Rising Above the Sands of Time

Scott Timberg’s latest article about sf for the LA Times traces the origins of Frank Herbert’s novel Dune.

The novel was sparked when, in the late 1950s, Herbert flew to Florence, Ore., in a small chartered plane to write about a U.S. Department of Agriculture effort to stabilize sand dunes with European beach grasses. The author was struck by the way dunes could move, over time, like living things — swallowing rivers, clogging lakes, burying forests. “These waves can be every bit as devastating as a tidal wave . . . they’ve even caused deaths,” he wrote his agent, beginning an article, “They Stopped the Moving Sands,” that was never published.

Timberg has a fresh quote from Kim Stanley Robinson, too, whom he praises saying, “Many consider Robinson’s trilogy about the terra-forming of Mars the best-realized exercise in the form since Herbert’s.”

[Thanks to John King Tarpinian for the link.]

Why Philip K. Dick Defected to Orange County

Scott Timberg has been working his way through the firmament of great SF writers in a series of articles for the Los Angeles Times. His latest contribution is an especially engaging profile of Philip K. Dick that draws on interviews with Tim Powers, Dick’s ex-wife Tessa, and his daughter Isa.

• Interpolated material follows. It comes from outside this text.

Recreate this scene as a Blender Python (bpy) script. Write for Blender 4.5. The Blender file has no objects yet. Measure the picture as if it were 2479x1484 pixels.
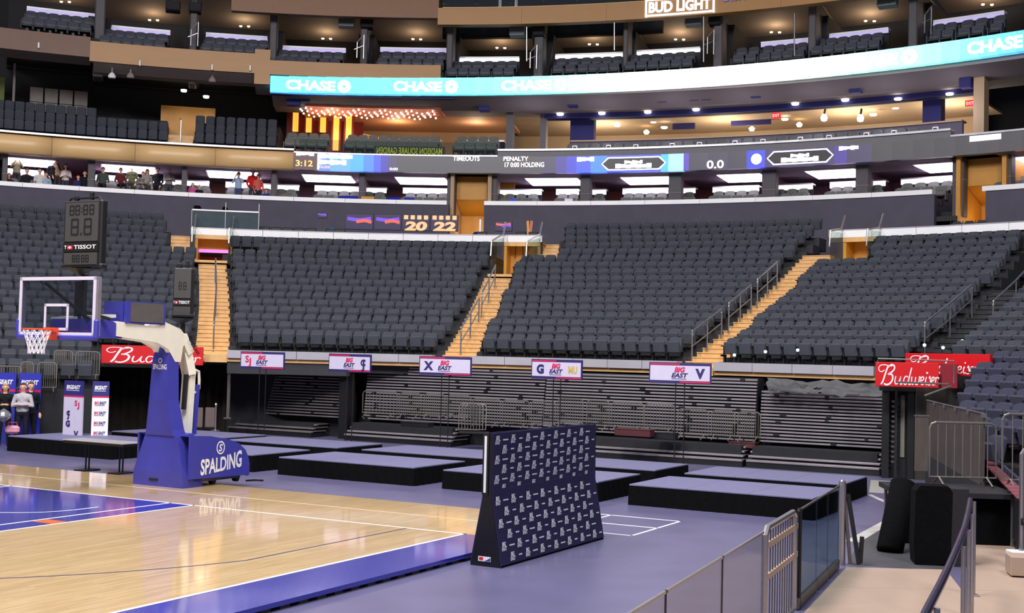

One thing he tries to make sense of is why a man of Dick’s sensibilities moved to Orange County:

Dick was a Bay Area fixture until November 1971, when he returned to his house in San Rafael to discover his doors and windows blown out, water and asbestos shards on the floor and his stereo and papers gone.

He would blame the Black Panthers, the KGB, neo-Nazis. But regardless of the perpetrators, he wanted out. When an offer came to appear at a sci-fi convention in Vancouver, Canada, Dick set out for British Columbia, and a month later had not returned. Eventually, he wrote to Willis McNelly, a professor at Cal State Fullerton, to ask whether that community might suit him.

“You must realize of course,” McNelly wrote back, “that Fullerton is in the heart of darkest Orange County. . . . O.C. is also the place where Nixon’s representative in Congress is a card-carrying member of the Birch Society.”